Most of the highly complex TTIP negotiations, currently stalled, are actually about free trade and removing tariff and needless regulatory barriers between America and Europe – which is of course a good thing. Everyone benefits from free trade – except of course when very weak economies are exposed to unfair competition. But the extension of competition and deregulation into services has raised legitimate concerns that public services will be legally obliged to open up to competition from private providers. The NHS is a potential dripping roast.

Brussels insists that the UK NHS will be safeguarded under TTIP. The trade commissioner Cecilia Malmstrom, has given a categoric assurance that the UK “will not have to open health services to competition from private providers and will not have to outsource public health services”. However there are two problems here.

Firstly the Commissioner appears to be in ignorance of the extent to which the English NHS is already outsourced and privatised, which provides a legal precedent. Also, the TTIP negotiations between the EU and the USA are all taking place under an impenetrable cloak of commercial confidentiality, so no one really knows what is being discussed.

We are almost certainly right to be worried, especially in Scotland where privatisation has been halted, at the prospect of wealthy American health care firms being able to mount legal challenges in these special ISDS courts, assuming they come into being. They could argue that Scotland is part of the UK and there should be free competition across the jurisdiction. Alex Salmond argued precisely this in August 2014 during the independence referendum debate, warning that the Scottish service could be privatised by the back door.

The SNP said then that only independence could safeguard the Scottish NHS, and I'm sure they still do. But they must realise that a vote for Britain to remain in the EU next month will be seen by Brussels as a green light for persevering with TTIP. Critics say the UK will then have to accept deals made in secret in Brussels by unelected bureaucrats in cahoots with lobbyists from the corporate world.

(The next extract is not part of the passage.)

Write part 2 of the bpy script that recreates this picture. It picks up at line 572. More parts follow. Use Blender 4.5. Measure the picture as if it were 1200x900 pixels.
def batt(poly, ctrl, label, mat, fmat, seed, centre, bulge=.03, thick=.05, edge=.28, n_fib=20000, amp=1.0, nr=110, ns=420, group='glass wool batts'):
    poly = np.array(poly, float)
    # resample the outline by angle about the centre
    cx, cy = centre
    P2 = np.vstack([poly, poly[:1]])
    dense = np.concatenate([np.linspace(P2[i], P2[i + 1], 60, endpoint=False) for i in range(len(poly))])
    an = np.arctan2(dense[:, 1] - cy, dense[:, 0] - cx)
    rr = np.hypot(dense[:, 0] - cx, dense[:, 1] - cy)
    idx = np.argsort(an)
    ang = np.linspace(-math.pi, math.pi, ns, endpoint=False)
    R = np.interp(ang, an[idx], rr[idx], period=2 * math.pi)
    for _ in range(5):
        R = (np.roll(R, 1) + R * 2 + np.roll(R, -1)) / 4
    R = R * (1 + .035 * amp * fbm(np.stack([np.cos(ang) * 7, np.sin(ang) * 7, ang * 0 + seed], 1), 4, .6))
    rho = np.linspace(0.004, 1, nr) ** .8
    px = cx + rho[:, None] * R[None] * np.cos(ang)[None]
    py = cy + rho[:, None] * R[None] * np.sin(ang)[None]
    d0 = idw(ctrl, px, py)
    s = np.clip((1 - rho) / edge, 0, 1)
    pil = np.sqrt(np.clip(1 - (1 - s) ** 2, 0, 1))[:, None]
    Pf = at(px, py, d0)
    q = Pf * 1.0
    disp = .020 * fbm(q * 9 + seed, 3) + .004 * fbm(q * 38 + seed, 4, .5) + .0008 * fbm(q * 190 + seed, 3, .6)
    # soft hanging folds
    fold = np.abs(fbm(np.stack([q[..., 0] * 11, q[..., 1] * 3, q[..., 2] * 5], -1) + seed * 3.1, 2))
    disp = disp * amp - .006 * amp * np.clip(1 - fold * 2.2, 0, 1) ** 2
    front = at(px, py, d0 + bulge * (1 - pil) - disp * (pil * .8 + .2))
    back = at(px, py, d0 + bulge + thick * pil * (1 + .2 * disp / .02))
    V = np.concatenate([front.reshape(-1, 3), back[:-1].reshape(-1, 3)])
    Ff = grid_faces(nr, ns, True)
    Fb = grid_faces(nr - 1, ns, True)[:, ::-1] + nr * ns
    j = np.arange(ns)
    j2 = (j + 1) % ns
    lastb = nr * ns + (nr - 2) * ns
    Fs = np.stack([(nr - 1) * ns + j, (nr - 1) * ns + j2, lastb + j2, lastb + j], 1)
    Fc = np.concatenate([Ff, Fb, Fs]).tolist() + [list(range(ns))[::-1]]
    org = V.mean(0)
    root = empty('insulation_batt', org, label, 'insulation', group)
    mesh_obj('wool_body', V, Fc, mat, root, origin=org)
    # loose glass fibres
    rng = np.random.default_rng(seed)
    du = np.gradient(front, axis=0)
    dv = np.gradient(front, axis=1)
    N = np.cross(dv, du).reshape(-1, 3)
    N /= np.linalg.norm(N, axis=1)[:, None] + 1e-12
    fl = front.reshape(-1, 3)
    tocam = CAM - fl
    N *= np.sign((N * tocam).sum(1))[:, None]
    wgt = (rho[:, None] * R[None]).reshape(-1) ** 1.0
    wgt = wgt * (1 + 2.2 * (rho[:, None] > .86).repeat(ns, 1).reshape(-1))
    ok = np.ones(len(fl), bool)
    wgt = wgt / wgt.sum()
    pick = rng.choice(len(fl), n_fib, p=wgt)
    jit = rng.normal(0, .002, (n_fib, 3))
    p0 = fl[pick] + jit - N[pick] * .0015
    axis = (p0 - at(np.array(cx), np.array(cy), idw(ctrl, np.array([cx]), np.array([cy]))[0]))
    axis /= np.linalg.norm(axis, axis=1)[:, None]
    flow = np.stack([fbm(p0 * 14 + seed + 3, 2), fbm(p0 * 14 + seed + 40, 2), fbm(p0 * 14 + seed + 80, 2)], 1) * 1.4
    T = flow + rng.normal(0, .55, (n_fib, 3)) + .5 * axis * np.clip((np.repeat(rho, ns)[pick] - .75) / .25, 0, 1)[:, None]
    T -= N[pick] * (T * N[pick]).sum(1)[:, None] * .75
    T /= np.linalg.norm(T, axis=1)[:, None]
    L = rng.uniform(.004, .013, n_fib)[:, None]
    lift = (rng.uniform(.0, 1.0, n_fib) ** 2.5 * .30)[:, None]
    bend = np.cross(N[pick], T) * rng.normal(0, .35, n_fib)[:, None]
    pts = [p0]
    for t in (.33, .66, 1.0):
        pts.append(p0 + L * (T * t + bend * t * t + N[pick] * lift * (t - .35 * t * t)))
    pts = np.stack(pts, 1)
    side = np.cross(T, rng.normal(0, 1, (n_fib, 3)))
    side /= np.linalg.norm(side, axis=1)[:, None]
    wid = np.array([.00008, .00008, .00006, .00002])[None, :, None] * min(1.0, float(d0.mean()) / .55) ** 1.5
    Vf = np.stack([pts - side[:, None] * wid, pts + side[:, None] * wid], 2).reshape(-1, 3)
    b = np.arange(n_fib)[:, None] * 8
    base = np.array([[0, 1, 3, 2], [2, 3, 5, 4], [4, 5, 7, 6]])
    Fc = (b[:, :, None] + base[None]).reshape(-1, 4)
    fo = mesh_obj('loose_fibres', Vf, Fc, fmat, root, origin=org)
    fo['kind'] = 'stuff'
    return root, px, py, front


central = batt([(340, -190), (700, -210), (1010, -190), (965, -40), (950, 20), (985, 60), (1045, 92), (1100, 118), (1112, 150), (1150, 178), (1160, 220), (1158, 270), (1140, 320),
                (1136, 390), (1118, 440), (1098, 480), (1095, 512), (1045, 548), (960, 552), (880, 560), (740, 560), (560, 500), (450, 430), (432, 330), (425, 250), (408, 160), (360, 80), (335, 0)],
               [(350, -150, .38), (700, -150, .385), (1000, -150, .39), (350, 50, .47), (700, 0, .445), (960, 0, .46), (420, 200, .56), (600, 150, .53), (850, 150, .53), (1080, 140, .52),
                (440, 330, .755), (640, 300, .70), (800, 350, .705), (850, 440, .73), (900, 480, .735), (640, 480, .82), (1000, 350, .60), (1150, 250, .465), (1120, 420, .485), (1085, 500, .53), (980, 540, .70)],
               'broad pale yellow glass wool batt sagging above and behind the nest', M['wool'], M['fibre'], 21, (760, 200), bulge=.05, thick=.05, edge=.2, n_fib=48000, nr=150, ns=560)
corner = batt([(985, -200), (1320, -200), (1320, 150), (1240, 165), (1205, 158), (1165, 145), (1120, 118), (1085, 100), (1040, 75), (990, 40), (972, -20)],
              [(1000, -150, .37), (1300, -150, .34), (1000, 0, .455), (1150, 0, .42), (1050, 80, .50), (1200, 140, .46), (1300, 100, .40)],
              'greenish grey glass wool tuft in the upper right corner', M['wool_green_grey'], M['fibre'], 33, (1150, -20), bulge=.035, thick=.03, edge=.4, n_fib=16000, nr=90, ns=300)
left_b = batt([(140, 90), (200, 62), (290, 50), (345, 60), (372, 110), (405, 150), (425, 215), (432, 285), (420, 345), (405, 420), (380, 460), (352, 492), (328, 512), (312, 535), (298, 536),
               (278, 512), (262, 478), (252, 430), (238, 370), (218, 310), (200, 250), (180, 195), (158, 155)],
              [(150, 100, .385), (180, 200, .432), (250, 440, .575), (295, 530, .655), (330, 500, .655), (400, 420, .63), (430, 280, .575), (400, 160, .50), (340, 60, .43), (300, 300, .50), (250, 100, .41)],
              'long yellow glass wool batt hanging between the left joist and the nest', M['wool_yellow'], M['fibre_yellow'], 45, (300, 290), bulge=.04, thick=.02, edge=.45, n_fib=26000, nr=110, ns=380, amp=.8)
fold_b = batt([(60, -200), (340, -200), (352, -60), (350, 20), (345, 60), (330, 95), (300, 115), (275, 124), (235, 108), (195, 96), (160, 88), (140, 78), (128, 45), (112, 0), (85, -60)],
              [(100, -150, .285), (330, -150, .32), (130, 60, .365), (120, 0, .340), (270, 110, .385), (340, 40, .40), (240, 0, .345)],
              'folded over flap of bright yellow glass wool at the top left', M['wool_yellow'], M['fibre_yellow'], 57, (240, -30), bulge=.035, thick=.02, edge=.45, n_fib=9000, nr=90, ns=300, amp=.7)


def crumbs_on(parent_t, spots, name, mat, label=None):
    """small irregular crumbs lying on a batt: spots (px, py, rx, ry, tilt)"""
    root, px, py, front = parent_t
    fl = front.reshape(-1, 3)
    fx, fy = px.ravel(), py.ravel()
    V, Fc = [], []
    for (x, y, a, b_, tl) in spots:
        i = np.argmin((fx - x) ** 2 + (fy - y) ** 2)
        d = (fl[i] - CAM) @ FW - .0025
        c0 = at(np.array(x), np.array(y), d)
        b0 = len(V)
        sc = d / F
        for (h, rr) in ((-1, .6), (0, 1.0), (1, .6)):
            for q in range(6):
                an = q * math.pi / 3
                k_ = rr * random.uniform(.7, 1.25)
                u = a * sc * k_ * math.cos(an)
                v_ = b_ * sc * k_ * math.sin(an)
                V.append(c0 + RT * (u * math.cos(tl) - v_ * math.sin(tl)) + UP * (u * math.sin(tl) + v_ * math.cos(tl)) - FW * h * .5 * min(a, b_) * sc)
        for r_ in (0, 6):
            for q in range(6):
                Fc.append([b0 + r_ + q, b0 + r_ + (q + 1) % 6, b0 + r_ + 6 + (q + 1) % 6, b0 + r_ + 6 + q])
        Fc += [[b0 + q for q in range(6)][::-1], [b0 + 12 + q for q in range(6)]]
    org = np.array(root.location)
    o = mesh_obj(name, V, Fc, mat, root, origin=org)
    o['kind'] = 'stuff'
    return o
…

I suspect there is an element of paranoia about TTIP. However, the trade talks invite suspicion by being so secretive that the public are not allowed to see any of its internal documents. The Conservatives may not be actively seeking to abolish the NHS, but TTIP would be a neat way of allowing others to do it for them.

At the very least, TTIP underlines the extent to which the EU overlaps with corporate interests here and in America. If we are to stay in the European Union, people need to know what is being negotiated in our name. The Remain parties need to get serious about reforming the undemocratic institutions of Europe. It’s not enough just congratulating ourselves, like the pro-Europe luvvies on Abbey Road, for being morally superior to Little England Brexiteers.